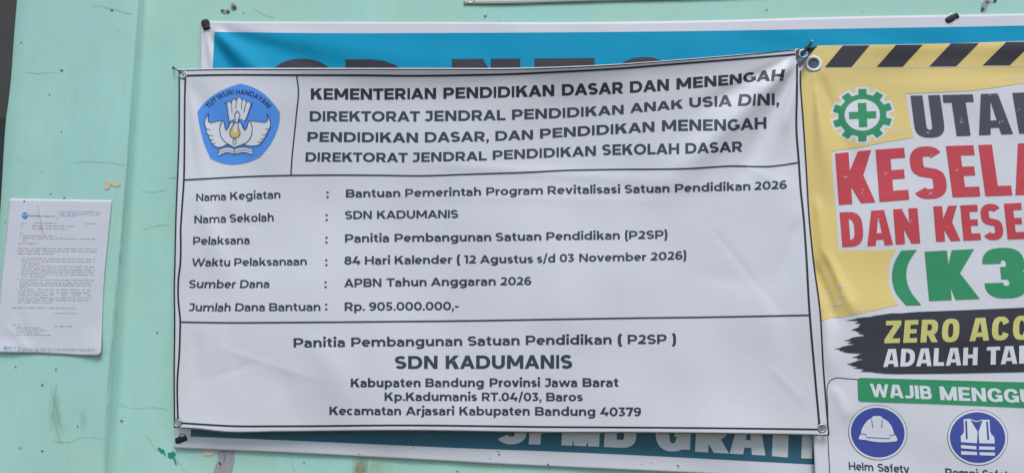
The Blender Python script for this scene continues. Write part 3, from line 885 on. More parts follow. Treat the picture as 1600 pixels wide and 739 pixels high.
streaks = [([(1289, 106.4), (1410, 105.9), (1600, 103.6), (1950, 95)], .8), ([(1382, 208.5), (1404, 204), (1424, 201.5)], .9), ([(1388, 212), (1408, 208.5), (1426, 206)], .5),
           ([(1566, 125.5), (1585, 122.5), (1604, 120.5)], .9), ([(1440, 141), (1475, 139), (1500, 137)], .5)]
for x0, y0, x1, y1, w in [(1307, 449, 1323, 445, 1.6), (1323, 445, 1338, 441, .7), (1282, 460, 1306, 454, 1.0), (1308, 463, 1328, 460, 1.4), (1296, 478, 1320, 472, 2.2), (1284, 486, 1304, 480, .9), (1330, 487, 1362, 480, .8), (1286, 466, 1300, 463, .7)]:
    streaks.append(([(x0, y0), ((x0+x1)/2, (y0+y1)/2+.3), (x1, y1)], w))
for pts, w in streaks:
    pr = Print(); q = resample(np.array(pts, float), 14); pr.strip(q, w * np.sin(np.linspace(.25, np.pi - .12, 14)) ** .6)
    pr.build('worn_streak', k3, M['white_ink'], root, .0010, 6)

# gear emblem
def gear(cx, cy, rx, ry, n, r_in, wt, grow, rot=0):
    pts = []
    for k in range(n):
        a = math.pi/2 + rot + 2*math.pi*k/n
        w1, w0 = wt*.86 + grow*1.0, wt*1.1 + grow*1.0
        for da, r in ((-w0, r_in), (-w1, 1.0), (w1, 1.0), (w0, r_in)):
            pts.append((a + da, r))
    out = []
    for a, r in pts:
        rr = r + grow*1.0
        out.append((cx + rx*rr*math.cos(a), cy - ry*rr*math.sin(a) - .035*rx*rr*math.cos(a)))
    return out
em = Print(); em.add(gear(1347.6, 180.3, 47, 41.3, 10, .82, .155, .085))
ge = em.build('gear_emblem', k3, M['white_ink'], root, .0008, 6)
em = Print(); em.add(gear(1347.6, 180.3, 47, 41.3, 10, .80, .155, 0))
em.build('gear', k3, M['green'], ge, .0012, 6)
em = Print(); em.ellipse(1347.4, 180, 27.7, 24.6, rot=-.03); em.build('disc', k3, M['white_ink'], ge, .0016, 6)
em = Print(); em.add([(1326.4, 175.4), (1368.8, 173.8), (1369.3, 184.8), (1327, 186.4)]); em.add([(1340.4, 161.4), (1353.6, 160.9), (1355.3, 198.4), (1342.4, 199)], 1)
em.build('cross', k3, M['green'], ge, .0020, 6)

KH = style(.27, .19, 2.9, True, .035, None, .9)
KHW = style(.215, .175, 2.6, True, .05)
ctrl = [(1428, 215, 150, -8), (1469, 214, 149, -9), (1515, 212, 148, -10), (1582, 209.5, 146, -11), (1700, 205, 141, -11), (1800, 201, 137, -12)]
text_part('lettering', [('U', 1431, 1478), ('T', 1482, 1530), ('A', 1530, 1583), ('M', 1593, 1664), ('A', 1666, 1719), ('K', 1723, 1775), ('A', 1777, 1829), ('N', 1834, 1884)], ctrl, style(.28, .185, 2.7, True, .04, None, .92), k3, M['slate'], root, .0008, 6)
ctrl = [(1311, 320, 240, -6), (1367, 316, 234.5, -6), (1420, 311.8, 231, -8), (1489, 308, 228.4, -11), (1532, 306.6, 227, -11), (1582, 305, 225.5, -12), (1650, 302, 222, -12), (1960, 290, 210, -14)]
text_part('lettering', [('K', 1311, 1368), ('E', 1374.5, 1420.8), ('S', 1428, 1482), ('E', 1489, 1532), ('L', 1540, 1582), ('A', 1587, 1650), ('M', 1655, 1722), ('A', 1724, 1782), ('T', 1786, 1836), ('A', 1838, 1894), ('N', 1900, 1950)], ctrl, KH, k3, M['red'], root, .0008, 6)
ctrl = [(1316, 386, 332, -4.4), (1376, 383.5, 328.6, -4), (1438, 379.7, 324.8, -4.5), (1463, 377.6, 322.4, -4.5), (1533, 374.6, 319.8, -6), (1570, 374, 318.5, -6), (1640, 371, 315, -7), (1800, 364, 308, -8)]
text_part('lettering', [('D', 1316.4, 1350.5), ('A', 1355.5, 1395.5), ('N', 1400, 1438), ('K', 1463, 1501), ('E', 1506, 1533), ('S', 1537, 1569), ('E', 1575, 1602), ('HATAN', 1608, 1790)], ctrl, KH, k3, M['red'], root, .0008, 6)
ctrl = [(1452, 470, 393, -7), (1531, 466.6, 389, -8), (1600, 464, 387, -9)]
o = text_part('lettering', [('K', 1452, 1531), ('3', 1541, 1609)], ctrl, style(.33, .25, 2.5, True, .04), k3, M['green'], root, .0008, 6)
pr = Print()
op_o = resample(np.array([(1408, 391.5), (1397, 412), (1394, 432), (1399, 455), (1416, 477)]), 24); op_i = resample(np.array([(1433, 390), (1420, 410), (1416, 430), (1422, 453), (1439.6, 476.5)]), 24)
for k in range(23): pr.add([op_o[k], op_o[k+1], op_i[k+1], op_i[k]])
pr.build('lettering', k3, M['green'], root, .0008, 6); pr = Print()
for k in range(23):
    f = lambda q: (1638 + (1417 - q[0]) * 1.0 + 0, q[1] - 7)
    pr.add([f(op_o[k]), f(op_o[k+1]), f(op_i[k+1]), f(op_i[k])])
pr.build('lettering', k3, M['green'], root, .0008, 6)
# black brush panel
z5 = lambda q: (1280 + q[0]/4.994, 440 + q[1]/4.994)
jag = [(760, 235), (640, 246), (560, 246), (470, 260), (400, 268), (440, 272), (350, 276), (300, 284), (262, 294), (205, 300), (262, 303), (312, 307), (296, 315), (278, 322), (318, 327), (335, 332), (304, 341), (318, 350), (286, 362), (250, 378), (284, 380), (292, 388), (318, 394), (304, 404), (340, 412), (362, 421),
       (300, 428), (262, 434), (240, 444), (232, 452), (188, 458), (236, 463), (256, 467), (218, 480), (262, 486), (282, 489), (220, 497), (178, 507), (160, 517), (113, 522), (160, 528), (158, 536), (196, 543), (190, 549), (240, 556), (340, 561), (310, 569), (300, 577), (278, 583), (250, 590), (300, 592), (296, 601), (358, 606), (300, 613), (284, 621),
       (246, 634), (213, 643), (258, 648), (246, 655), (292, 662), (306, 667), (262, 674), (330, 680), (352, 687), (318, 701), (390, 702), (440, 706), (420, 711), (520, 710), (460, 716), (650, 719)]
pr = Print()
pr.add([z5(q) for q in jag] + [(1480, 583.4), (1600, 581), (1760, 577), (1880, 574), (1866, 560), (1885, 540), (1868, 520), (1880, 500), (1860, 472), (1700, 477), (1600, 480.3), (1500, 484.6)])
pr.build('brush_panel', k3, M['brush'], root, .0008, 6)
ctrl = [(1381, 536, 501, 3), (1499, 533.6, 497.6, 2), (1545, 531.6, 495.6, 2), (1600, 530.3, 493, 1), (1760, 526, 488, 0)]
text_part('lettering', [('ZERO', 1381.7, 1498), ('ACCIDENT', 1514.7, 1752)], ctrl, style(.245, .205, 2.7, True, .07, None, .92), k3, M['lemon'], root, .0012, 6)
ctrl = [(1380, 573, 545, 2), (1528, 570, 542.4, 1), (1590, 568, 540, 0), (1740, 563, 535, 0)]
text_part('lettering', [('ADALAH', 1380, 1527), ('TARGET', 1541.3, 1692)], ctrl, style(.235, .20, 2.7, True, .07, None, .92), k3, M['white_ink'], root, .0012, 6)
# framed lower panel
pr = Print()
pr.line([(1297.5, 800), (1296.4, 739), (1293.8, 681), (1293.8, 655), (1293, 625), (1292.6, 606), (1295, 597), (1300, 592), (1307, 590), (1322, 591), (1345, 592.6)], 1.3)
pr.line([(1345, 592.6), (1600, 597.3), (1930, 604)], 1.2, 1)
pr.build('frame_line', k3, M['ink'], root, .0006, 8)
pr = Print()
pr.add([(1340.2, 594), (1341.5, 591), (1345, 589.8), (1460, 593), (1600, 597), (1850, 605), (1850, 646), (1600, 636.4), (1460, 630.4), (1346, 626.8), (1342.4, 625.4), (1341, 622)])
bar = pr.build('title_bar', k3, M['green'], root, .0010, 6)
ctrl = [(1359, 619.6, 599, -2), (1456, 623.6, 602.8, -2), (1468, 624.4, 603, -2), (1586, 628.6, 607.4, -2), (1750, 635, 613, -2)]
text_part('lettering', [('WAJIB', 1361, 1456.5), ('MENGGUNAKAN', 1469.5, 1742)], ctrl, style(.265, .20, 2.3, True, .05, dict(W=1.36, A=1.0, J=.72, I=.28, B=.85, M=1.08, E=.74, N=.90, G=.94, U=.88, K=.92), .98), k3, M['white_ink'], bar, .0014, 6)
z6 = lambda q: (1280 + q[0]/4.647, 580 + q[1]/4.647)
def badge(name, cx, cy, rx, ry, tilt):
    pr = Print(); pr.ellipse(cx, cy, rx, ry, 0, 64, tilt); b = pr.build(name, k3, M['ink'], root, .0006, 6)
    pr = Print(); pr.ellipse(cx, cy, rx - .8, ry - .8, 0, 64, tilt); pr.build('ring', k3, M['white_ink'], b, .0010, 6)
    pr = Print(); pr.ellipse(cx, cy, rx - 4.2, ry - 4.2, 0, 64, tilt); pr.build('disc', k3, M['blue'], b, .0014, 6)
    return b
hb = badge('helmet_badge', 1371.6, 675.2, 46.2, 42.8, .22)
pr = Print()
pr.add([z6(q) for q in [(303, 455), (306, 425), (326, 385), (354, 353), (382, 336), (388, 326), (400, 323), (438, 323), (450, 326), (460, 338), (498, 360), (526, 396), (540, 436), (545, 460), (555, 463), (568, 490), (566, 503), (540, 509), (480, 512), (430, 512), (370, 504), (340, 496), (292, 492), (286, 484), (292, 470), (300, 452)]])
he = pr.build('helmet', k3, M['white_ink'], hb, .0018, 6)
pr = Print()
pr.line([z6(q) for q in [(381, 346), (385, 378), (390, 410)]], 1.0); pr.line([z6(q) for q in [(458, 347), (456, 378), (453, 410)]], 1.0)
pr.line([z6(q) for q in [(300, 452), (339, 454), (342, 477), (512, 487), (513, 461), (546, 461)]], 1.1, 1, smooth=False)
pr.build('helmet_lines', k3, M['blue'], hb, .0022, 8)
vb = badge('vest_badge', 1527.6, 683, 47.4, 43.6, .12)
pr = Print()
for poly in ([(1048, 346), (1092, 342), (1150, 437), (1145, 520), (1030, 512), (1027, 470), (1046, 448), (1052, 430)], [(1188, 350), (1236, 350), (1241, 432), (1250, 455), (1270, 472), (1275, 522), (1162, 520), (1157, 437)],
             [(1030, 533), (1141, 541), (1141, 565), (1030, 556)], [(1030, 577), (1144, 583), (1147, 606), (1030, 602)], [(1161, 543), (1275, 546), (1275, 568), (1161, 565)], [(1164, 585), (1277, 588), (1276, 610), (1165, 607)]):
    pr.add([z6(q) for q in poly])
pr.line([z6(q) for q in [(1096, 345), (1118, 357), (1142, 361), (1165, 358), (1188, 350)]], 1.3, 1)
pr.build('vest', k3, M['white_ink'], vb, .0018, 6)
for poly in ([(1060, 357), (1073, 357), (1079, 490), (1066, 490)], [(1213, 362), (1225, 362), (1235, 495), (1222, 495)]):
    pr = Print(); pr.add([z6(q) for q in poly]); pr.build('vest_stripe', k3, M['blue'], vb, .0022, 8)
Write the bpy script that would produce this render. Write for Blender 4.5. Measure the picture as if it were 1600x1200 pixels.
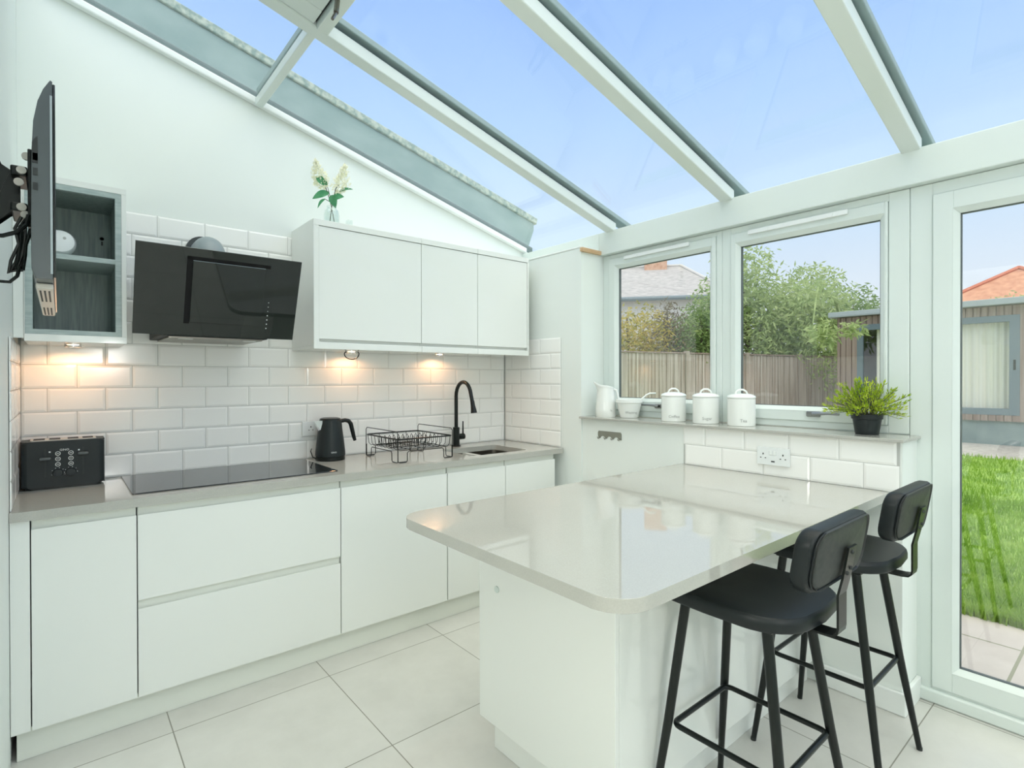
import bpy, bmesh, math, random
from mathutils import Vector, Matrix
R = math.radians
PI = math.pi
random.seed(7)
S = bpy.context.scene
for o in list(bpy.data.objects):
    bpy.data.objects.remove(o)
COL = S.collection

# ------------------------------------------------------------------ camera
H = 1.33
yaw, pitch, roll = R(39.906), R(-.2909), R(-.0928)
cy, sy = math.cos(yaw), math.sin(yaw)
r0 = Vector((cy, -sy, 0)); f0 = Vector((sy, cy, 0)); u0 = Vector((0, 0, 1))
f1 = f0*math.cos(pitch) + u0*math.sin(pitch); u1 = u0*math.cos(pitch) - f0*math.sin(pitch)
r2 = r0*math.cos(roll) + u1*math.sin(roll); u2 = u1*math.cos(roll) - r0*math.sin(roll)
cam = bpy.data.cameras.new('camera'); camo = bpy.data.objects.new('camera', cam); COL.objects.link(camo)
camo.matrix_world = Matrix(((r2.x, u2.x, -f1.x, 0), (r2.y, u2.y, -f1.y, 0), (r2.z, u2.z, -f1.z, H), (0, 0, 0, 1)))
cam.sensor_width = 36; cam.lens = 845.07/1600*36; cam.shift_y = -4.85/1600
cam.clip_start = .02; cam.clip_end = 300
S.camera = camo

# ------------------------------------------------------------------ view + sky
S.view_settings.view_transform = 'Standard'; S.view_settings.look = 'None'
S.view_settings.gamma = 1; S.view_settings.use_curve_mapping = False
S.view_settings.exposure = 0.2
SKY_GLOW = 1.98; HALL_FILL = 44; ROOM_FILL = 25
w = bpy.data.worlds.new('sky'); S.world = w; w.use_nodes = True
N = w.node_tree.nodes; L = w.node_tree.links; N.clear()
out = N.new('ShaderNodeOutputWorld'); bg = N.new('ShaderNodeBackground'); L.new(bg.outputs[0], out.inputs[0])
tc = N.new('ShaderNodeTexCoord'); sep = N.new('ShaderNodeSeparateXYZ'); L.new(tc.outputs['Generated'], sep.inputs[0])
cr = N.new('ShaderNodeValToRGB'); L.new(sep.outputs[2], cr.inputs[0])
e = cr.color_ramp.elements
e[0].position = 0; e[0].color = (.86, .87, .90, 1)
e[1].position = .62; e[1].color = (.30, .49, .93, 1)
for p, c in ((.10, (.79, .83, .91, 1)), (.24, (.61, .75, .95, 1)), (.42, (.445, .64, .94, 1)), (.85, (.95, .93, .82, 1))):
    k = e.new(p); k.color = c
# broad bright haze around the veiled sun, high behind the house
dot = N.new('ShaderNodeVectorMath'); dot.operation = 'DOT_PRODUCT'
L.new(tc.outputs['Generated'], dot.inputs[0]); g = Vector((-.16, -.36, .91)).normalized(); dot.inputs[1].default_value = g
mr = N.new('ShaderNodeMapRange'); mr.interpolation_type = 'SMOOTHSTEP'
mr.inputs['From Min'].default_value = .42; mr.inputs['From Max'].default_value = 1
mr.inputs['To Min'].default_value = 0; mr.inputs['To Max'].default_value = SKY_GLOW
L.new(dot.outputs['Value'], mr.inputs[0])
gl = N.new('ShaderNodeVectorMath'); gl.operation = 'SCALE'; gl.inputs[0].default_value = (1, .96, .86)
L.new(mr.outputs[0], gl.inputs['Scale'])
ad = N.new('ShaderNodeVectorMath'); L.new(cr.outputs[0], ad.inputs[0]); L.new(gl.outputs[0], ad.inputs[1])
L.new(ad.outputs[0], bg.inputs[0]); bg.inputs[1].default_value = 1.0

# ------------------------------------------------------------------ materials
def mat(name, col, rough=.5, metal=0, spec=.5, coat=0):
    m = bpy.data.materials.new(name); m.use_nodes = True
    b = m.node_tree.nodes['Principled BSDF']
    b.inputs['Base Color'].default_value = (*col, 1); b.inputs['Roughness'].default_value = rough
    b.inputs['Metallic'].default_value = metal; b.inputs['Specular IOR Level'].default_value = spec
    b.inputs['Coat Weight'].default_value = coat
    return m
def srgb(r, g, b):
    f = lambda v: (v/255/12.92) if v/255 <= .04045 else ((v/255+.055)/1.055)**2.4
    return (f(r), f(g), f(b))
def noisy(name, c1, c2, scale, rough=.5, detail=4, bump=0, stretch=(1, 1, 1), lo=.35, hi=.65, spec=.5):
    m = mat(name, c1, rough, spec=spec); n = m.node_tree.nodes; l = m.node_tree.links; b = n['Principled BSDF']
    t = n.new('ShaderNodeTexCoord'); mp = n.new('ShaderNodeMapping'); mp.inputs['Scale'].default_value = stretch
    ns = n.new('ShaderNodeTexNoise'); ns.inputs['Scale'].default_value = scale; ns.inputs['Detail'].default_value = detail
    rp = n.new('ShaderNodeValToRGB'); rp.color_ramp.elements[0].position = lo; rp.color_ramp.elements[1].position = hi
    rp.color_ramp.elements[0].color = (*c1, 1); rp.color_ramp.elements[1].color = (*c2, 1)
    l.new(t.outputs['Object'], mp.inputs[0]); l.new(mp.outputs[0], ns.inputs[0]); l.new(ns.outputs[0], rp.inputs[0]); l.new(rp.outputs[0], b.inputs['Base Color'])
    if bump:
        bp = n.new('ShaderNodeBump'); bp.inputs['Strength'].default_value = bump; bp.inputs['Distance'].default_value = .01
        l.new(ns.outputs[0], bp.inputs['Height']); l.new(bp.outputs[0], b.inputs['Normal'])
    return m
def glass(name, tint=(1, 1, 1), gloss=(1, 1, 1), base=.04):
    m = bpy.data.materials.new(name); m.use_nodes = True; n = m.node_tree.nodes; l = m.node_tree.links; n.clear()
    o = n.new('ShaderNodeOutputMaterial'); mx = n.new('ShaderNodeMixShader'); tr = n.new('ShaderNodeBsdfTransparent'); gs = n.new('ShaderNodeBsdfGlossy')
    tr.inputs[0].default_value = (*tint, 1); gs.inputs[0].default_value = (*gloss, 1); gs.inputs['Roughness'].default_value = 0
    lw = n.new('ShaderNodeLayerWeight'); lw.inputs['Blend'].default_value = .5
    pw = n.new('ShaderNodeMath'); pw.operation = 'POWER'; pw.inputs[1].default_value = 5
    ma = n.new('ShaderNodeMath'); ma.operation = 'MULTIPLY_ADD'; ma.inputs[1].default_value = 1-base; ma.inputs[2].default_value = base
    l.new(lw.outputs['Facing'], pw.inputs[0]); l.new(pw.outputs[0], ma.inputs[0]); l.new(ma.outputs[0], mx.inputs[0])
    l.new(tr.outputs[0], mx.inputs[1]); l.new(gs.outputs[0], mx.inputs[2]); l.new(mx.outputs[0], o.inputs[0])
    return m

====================

In the records shown above, how many lines include the word "pixels"? Answer with the number only.

2